As the 2020 lockdown kicked in, the concept of ‘deep mapping’ (Nan Shepherd) my local universe gained
increasing poignancy. In the form of a literary de´rive – charting zones of ambience and influence as I range
metaphorically across the Downs – this article will consider different forms of creative mapping, including
the ‘Counter-Mapping’ of the Zuni Map Art Project; and the ‘song-walking’ of Dr Elizabeth Bennett (Essex
University); as well initiatives which ‘hack’ the hegemonic discourses of the countryside, such a Black Girls
Hike, the Colonial Countryside project, and Slow Ways, and other acts of creative resistance (Rebecca
Solnit; Nick Hayes). Examples from the poetry pamphlet produced will be shared, along with the odd field
sketch.
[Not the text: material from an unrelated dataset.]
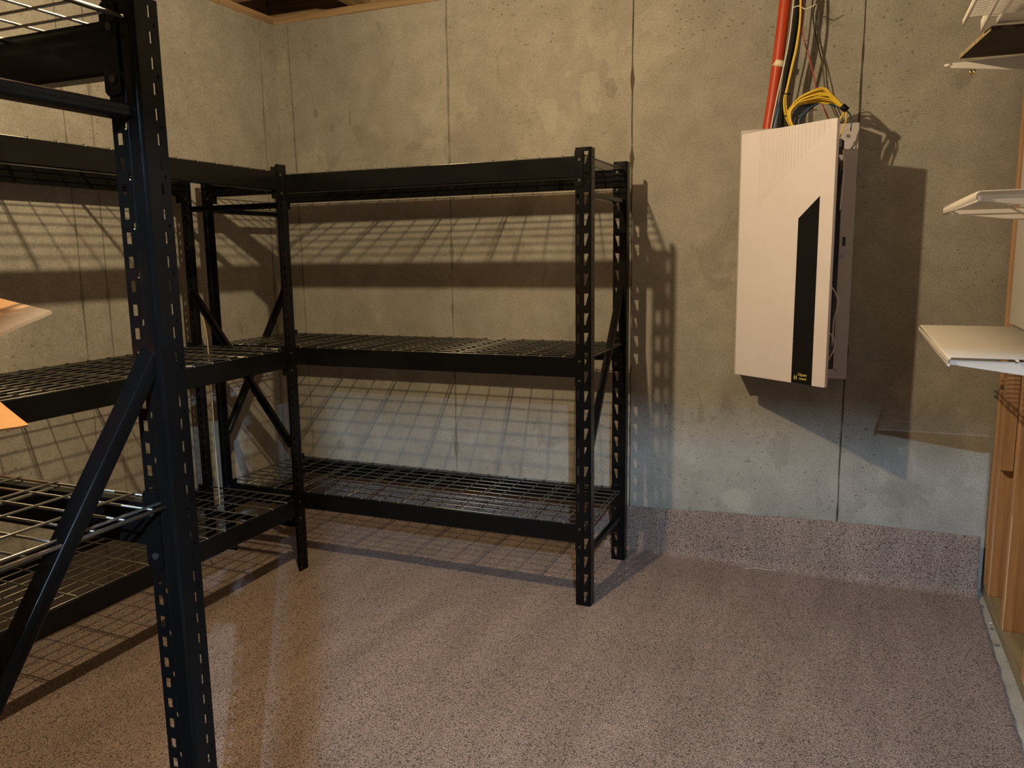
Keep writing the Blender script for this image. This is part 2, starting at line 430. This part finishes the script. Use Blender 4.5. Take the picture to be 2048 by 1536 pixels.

A technique of ‘writing the land’ will be fashioned, combining repurposed elements of Debord’s
psychogeographical ‘de´rive’, Richard Long’s ‘Land Art’, and Buddhist ‘jongrom’. Drawing inspiration from
the biodiversity of the Downs a non-anthropocentric perspectival shift will be advocated for deconstructing
the conventional human-centred cartographies of property demarcation, ontological discreteness, and
hierarchical layering.
Creative process, walking, psychogeography, counter-mapping, poetry.